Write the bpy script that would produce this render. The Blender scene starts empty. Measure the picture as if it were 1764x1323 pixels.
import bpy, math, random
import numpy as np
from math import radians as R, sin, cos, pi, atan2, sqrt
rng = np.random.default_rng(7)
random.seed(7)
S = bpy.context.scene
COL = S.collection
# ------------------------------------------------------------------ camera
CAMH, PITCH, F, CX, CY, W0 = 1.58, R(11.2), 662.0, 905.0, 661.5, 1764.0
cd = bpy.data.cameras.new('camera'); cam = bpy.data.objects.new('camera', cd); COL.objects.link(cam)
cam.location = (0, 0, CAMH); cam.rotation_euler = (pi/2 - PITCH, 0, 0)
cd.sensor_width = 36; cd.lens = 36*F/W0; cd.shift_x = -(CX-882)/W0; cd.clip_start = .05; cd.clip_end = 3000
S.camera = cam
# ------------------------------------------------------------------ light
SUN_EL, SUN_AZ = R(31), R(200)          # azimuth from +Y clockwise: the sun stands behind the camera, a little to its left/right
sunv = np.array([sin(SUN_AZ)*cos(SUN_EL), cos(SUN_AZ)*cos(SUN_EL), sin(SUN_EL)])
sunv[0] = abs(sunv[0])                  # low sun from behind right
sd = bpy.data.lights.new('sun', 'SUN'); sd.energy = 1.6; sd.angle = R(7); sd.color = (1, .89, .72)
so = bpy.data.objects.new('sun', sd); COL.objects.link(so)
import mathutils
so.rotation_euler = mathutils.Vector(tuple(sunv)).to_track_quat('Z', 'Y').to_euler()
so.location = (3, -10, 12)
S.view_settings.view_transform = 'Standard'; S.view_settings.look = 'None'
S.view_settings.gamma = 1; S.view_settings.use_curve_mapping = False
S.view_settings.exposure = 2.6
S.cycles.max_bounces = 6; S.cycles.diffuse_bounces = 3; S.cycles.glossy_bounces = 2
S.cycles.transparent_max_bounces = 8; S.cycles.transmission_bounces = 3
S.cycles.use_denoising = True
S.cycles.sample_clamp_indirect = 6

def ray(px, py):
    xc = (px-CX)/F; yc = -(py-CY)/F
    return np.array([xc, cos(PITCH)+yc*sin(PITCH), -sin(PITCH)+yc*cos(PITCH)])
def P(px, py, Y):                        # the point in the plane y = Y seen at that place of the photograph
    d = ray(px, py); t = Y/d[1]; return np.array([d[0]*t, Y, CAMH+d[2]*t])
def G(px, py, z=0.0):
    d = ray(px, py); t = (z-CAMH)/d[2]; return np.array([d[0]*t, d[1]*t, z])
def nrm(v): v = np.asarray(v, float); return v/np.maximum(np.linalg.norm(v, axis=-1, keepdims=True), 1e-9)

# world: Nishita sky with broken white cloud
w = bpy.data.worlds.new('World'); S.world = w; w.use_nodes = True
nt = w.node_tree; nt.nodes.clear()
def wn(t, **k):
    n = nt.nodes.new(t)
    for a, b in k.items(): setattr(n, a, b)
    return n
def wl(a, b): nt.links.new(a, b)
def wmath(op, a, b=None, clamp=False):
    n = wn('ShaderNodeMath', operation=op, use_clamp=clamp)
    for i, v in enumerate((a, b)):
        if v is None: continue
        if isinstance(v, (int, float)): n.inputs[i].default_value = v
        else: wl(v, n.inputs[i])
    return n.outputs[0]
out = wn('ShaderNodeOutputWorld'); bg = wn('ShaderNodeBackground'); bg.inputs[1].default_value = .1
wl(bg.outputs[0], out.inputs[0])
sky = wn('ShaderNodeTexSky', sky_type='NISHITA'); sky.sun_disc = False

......

#### The task:
Give an exact copy of all the data shown above.

#### Solution for this exercise:
Write the bpy script that would produce this render. The Blender scene starts empty. Measure the picture as if it were 1764x1323 pixels.
import bpy, math, random
import numpy as np
from math import radians as R, sin, cos, pi, atan2, sqrt
rng = np.random.default_rng(7)
random.seed(7)
S = bpy.context.scene
COL = S.collection
# ------------------------------------------------------------------ camera
CAMH, PITCH, F, CX, CY, W0 = 1.58, R(11.2), 662.0, 905.0, 661.5, 1764.0
cd = bpy.data.cameras.new('camera'); cam = bpy.data.objects.new('camera', cd); COL.objects.link(cam)
cam.location = (0, 0, CAMH); cam.rotation_euler = (pi/2 - PITCH, 0, 0)
cd.sensor_width = 36; cd.lens = 36*F/W0; cd.shift_x = -(CX-882)/W0; cd.clip_start = .05; cd.clip_end = 3000
S.camera = cam
# ------------------------------------------------------------------ light
SUN_EL, SUN_AZ = R(31), R(200)          # azimuth from +Y clockwise: the sun stands behind the camera, a little to its left/right
sunv = np.array([sin(SUN_AZ)*cos(SUN_EL), cos(SUN_AZ)*cos(SUN_EL), sin(SUN_EL)])
sunv[0] = abs(sunv[0])                  # low sun from behind right
sd = bpy.data.lights.new('sun', 'SUN'); sd.energy = 1.6; sd.angle = R(7); sd.color = (1, .89, .72)
so = bpy.data.objects.new('sun', sd); COL.objects.link(so)
import mathutils
so.rotation_euler = mathutils.Vector(tuple(sunv)).to_track_quat('Z', 'Y').to_euler()
so.location = (3, -10, 12)
S.view_settings.view_transform = 'Standard'; S.view_settings.look = 'None'
S.view_settings.gamma = 1; S.view_settings.use_curve_mapping = False
S.view_settings.exposure = 2.6
S.cycles.max_bounces = 6; S.cycles.diffuse_bounces = 3; S.cycles.glossy_bounces = 2
S.cycles.transparent_max_bounces = 8; S.cycles.transmission_bounces = 3
S.cycles.use_denoising = True
S.cycles.sample_clamp_indirect = 6

def ray(px, py):
    xc = (px-CX)/F; yc = -(py-CY)/F
    return np.array([xc, cos(PITCH)+yc*sin(PITCH), -sin(PITCH)+yc*cos(PITCH)])
def P(px, py, Y):                        # the point in the plane y = Y seen at that place of the photograph
    d = ray(px, py); t = Y/d[1]; return np.array([d[0]*t, Y, CAMH+d[2]*t])
def G(px, py, z=0.0):
    d = ray(px, py); t = (z-CAMH)/d[2]; return np.array([d[0]*t, d[1]*t, z])
def nrm(v): v = np.asarray(v, float); return v/np.maximum(np.linalg.norm(v, axis=-1, keepdims=True), 1e-9)

# world: Nishita sky with broken white cloud
w = bpy.data.worlds.new('World'); S.world = w; w.use_nodes = True
nt = w.node_tree; nt.nodes.clear()
def wn(t, **k):
    n = nt.nodes.new(t)
    for a, b in k.items(): setattr(n, a, b)
    return n
def wl(a, b): nt.links.new(a, b)
def wmath(op, a, b=None, clamp=False):
    n = wn('ShaderNodeMath', operation=op, use_clamp=clamp)
    for i, v in enumerate((a, b)):
        if v is None: continue
        if isinstance(v, (int, float)): n.inputs[i].default_value = v
        else: wl(v, n.inputs[i])
    return n.outputs[0]
out = wn('ShaderNodeOutputWorld'); bg = wn('ShaderNodeBackground'); bg.inputs[1].default_value = .1
wl(bg.outputs[0], out.inputs[0])
sky = wn('ShaderNodeTexSky', sky_type='NISHITA'); sky.sun_disc = False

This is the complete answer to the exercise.